*** Data shown
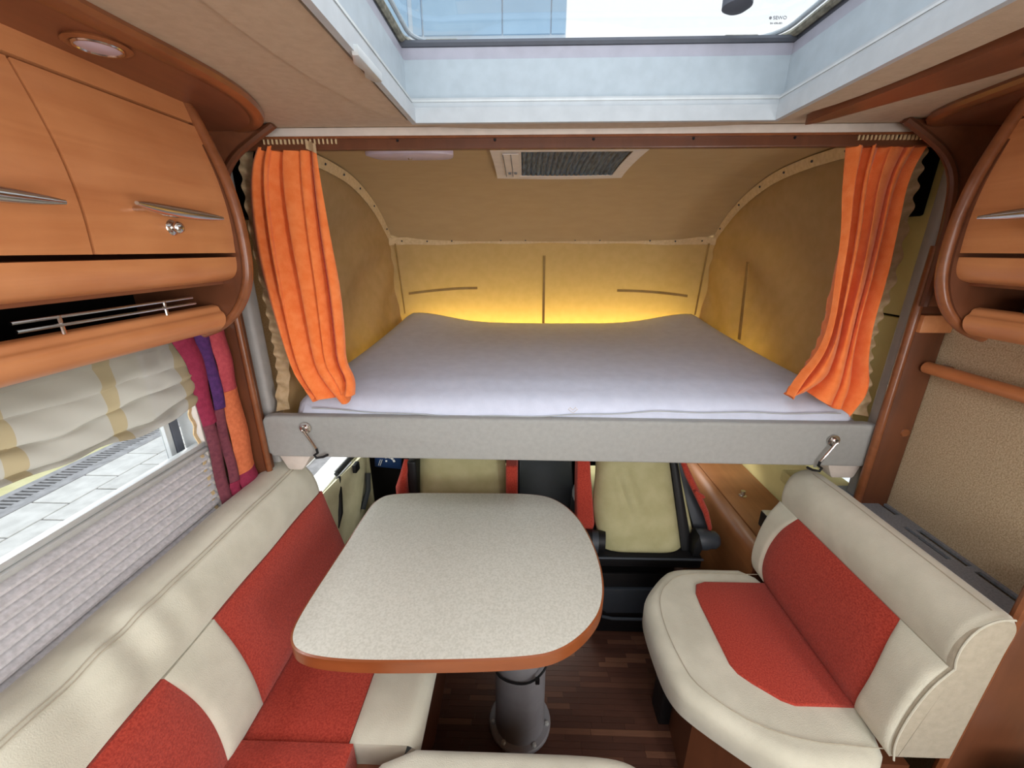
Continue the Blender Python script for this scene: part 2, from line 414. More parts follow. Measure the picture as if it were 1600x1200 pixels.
# wood posts either side of the bed
pl = thing('trim_2', (-0.9, 1.2, 0), 'narrow cherry wood post between the window curtain and the bed', 'post', kind='structure')
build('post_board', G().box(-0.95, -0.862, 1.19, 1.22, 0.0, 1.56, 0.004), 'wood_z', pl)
build('post_moulding', G().tube([(-0.866, 1.192, 0.0), (-0.864, 1.192, 0.8), (-0.864, 1.192, 1.56)], 0.010, 10), 'wood_edge', pl)
pr = thing('trim_3', (1.16, 1.2, 0), 'broad cherry wood post beside the beige carpet wall', 'post', kind='structure')
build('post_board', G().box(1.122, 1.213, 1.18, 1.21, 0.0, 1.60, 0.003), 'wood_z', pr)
build('post_moulding', G().tube([(1.118, 1.185, 0.0), (1.118, 1.185, 0.9), (1.118, 1.188, 1.66)], 0.012, 10), 'wood_edge', pr)
build('screw_cap', G().lathe([(0.0135, 0), (0.012, 0.003)], (1.193, 1.18, 1.108), (0, -1, 0), 16), 'wood_edge', pr)
build('cross_board', G().box(1.125, 1.213, 1.165, 1.19, 1.425, 1.475, 0.003), 'wood', pr)
# curved gable boards above the posts
def gable(mirror, name, label):
    f = (lambda x: mir(x)) if mirror else (lambda x: x)
    curve = smooth_line([(0.93, 1.952), (0.99, 1.918), (1.052, 1.878), (1.092, 1.822), (1.106, 1.74), (1.112, 1.64), (1.114, 1.5)], it=2)
    poly = [(f(a), b) for a, b in curve] + [(f(1.235), 1.5), (f(1.235), 1.952)]
    t = thing(name, (f(1.15), 1.17, 1.5), label, 'gable board', kind='structure')
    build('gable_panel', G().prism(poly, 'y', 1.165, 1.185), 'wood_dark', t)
    build('gable_moulding', G().tube([(f(a), 1.166, b) for a, b in curve], 0.010, 8), 'wood_z', t)
gable(False, 'trim_4', 'curved cherry gable board between the right curtain and the wall cabinet')
gable(True, 'trim_5', 'curved cherry gable board between the left curtain and the long cabinet')

# grey cab pillars and black boxes standing in for the darkness above the cab sides
t = build('trim_6', G().box(1.136, 1.170, 1.222, 1.262, 0.80, 1.90, 0.012, 3), 'pillar'); tag(t, 'grey padded cab pillar right of the right orange curtain', 'pillar', kind='structure')
t = build('trim_7', G().box(-0.905, -0.855, 1.245, 1.30, 0.60, 1.90, 0.012, 3), 'pillar'); tag(t, 'grey padded cab pillar left of the left orange curtain', 'pillar', kind='structure')
for nm, x0, x1, lb in (('cab_dark_void', 1.09, 1.188, 'black box standing for the darkness above the cab wall behind the right orange curtain'), ('cab_dark_void', -0.94, -0.80, 'black box standing for the darkness above the cab behind the left orange curtain')):
    t = thing(nm, ((x0 + x1) / 2, 1.4, 1.72), lb, 'dark void')
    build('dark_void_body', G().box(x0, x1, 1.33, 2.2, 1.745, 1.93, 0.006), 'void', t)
    build('dark_void_edge', G().tube([((x0 if x0 > 0 else x1), 1.32, 1.765), ((x0 if x0 > 0 else x1), 2.1, 1.79)], 0.003, 6), 'darkgrey', t)
    build('dark_void_edge', G().tube([((x0 if x0 > 0 else x1), 1.32, 1.82), ((x0 if x0 > 0 else x1), 2.1, 1.85)], 0.003, 6), 'darkgrey', t)

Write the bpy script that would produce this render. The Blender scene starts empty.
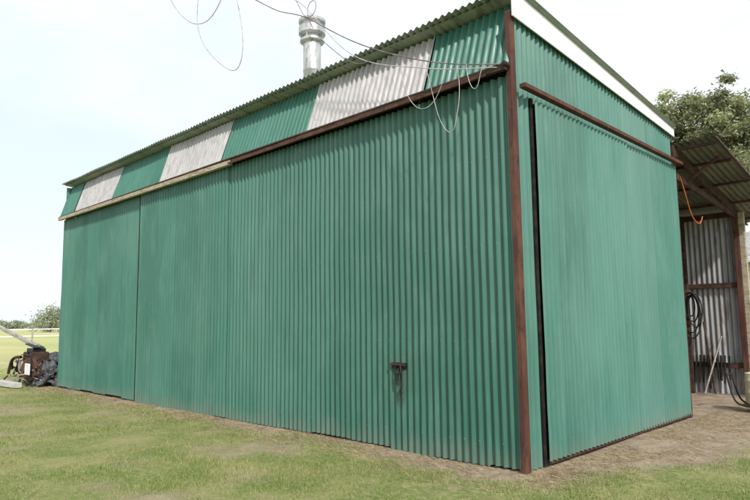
import bpy, math, random
import numpy as np
from mathutils import Vector, Matrix, noise
random.seed(4); rng=np.random.default_rng(4)
S=bpy.context.scene
S.view_settings.view_transform='Standard'; S.view_settings.look='None'; S.view_settings.exposure=0

# ---------------------------------------------------------------- helpers
def link(o,parent=None):
    S.collection.objects.link(o)
    if parent: o.parent=parent
    return o
def empty(name):
    o=bpy.data.objects.new(name,None); return link(o)
def meshobj(name,verts,faces,mat,parent=None,smooth=False):
    me=bpy.data.meshes.new(name); me.from_pydata([tuple(v) for v in verts],[],faces); me.update()
    if smooth:
        me.polygons.foreach_set('use_smooth',[True]*len(me.polygons))
    me.materials.append(mat)
    return link(bpy.data.objects.new(name,me),parent)
BOXF=[(0,3,2,1),(4,5,6,7),(0,1,5,4),(1,2,6,5),(2,3,7,6),(3,0,4,7)]
def bev(o,w=0.006,seg=2):
    m=o.modifiers.new('bev','BEVEL'); m.width=w; m.segments=seg; m.limit_method='ANGLE'
    return o
def box(name,x,y,z,mat,parent=None,b=0.005):
    v=[(x[0],y[0],z[0]),(x[1],y[0],z[0]),(x[1],y[1],z[0]),(x[0],y[1],z[0]),
       (x[0],y[0],z[1]),(x[1],y[0],z[1]),(x[1],y[1],z[1]),(x[0],y[1],z[1])]
    o=meshobj(name,v,BOXF,mat,parent)
    if b: bev(o,b)
    return o
def beam(name,p,q,w,h,mat,parent=None,b=0.004,up=(0,0,1)):
    p=Vector(p);q=Vector(q);d=(q-p).normalized();s=d.cross(Vector(up)).normalized();u=s.cross(d)
    v=[]
    for c in (p,q):
        for a,e in ((-1,-1),(1,-1),(1,1),(-1,1)):
            v.append(c+s*(a*w/2)+u*(e*h/2))
    o=meshobj(name,v,BOXF,mat,parent)
    if b: bev(o,b)
    return o
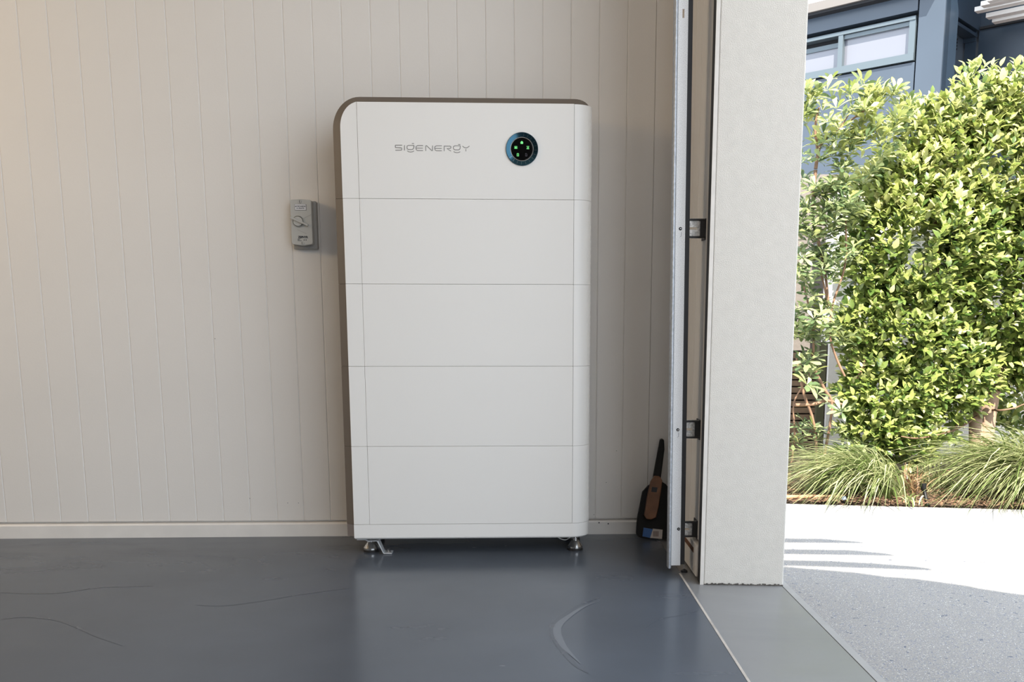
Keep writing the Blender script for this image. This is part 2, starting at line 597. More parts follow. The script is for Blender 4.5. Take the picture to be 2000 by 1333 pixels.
******
Brief -> Copy every line of the records above that holds the word "scene".

Correct response ->
Continue the Blender Python script for this scene: part 2, from line 414. More parts follow. Measure the picture as if it were 1600x1200 pixels.
Write the bpy script that would produce this render. The Blender scene starts empty.
S=bpy.context.scene